Today, many countries are marveling at the reality of the DPRK. They admire the country for its manufacture and launch of artificial satellites, its powerful nuclear deterrent, and its energy in pushing the building of a socialist power. However, only the US is neglecting such a reality with constitutional antipathy toward Pyongyang, making a desperate attempt to stifle it while clinging to the policy of sanctions, isolation and suffocation.


Sanctions, Isolation and Suffocation After False Charge

Whenever the DPRK launched a satellite the United States doggedly claimed it as “launch of a ballistic missile,” applying sanctions against the country. When Korea launched its first satellite, the US clamoured about “military countermeasure,” ignoring agreements between the DPRK and the USA in which it commits itself to no hostility but respect for Pyongyang. It went so far as to forge “sanctions resolutions” and “presidential statements” one after another in the name of the UN, enumerating all sorts of sanctions items to isolate Korea. Moreover, it abused the UN arena to instigate its vassal nations

What makes matters worse is that the US is seeking such a mean policy while it recognizes Korea’s success in the satellite launches. When Korea launched Kwangmyongsong 3-2, the North American Aerospace Defense Command recognized it wholly. Nevertheless, Washington fabricated a “sanctions resolution” at the UNSC. Regarding the launch of earth observation satellite Kwangmyongsong 4 early this year the US strategic forces command acknowledged the satellite’s entering into orbit, and similar voices of acknowledgement were heard across the world. Nevertheless, the US cooked up another sinister “sanctions resolution” with its vassal forces in the name of the UNSC.

Commenting that the Americans’ concern is not what is done but who does it, the Western media judged that to determine legality and illegality by the difference in systems is obviously double standard.

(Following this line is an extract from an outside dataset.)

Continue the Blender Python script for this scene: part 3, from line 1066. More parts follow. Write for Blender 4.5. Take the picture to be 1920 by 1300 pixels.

Result of Inherent Antagonism

Over the past decades the United States has seriously violated international laws and neglected the DPRK’s strenuous effort to keep peace and security in the Korean peninsula and the region.

Immediately after the armistice the DPRK proposed to hold a political conference of a higher level to establish a stable peace mechanism in the Korean peninsula, and has since made numerous proposals for peace. Some typical ones are the proposal to hold the DPRK-USA talks in the 1970s, three-party talks involving the DPRK, USA and south Korea in the 1980s, and negotiation between military authorities of the DPRK and the US to establish a new peace mechanism to cope with the prevailing situation caused by the latter’s moves to wreck the armistice machinery in the 1990s.

On the other hand, the DPRK has made painstaking efforts to remove the US’s nuclear threat. In 1959 it made a proposal to create a nuclear-free, peace zone in Asia, in 1981 the one to create a nuclear-free, peace zone in Northeast Asia and in 1986 the one to turn the Korean peninsula into a nuclear-free zone.

In recent years the DPRK made proposals of crucial importance to deal with the situation in which the US’s anti-DPRK hostile policy has gone to such an extent of making a reckless threat of nuclear strike against Pyongyang endangering the nation’s sovereignty and destiny. It also proposed that the US make a bold political decision to halt joint military exercises conducted under the cloak of “annual” and “defensive” program while the DPRK taking corresponding practical measures at the same time. The US, however, branded all the endeavour of the DPRK as “camouflaged peace offensive” and an effort aiming at “publicity effect,” aggravating the situation more serious. These days, clamouring about the “possible collapse” of Korea, it is resorting to sanctions and joint military rehearsals to translate its scheme of “occupation of Pyongyang” into reality.

Suffering from the US’s nuclear threat for scores of years the Korean people found their own way out. In March 1993 the DPRK government made public a statement declaring its withdrawal from the Nuclear Non-proliferation Treaty and conducted the first underground nuclear test in 2006. And in January 2016 it successfully carried out an H-bomb test. Consequently, the structure of confrontation came into being in the Korean peninsula—between the housebreaker with nukes and the master who is determined to defend himself with nukes. When the DPRK successfully launched its artificial earth satellites exercising its right as sovereign state, the US said “no,” and when there came voices favouring Korea’s deterrent in the international community and even in America, Washington always insisted “no.” It still says “no” to the DPRK’s proposal to terminate the tragedy of division and create a peaceful environment in the Korean peninsula.

Now Korea has enough power to tackle any mode of warfare wanted by the US and is ready to take tough countermeasures against the hostile forces’ violation of its sovereignty and provocation. This is a result from the successive US administrations’ inherent antagonism toward the DPRK. Now it is the US’s turn to answer the question, “How long will you say no?”